Maybe this is just Chance realizing the scale of his achievements. He plays three Kanye West tracks back-to-back with "Waves," "Father Stretch My Hands Pt.1," and the ever-perfect "Ultralight Beam," but the crowd sees it more as a break than a highlight. Everyone will sing along to "Waves" and smile through it, but it's nothing on the response to Chance's "Ultralight Beam" verse. There's a ferocity in the echoed lyrics—even here, a quarter-mile back—that's more familiar at St Vitus hardcore shows. "You can feel the lyrics, the spirit coming in braille / Tubman of the underground, come and follow the trail" isn't the easiest couplet for a mostly drunk crowd of 80,000 people to flow along with, but nobody misses a beat. The collective pull-up when he unleashes the "UHHH" before "I'm just having fun with it" is a perfect release.

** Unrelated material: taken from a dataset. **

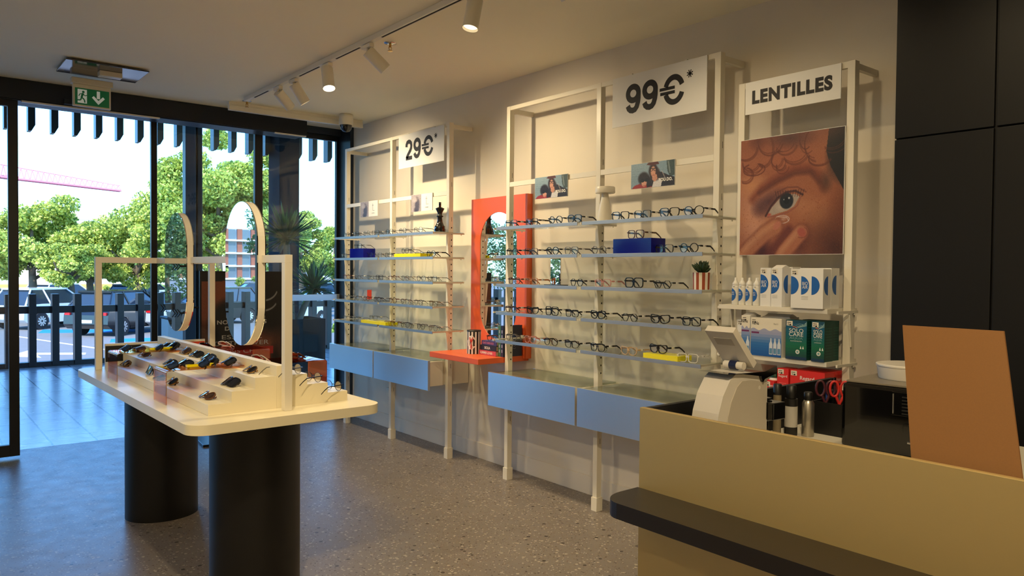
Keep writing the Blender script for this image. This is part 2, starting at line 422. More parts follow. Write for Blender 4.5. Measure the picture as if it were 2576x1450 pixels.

On "All We Got," the catharsis feels essential. On stage last year, Chance's God-fearing happiness felt like a stubborn response to an increasingly paranoid, dangerous country, one marked by fresh tragedy and fear every day. Now, out on its own, the chorus of the Coloring Book opener feels like a powerful and celebratory statement of its own: "Music is all we got / So we might as well give it all we got."

Special guests are at a minimum as well. Francis and the Lights pitches in some backing vocals and some lead on his own "May I Have This Dance." Other than that, the closer falls to the multi-talented Ty Dolla $ign on the reprisal of "Blessings." It feels natural, not contrived. And, as a result, an audience of mostly kids—mostly Godless, if I'm guessing—can absorb Chance muttering into the night sky that he speaks to God in public. And they can believe him when he says it.

After a year in which he's become a global superstar, a remarkably influential philanthropist, and a well-crafted, independent success story, Chance the Rapper seems to have figured out who he is. He's a Christian, an optimist, and a leader—this is called the "Be Encouraged" tour, after all. But now he's realized that he can let that stand on its own. There's no need for play-acting anymore, no need to paper over the difficulty or the pain when it needs to come through. He understands this and this. Finally, he's getting them both across onstage.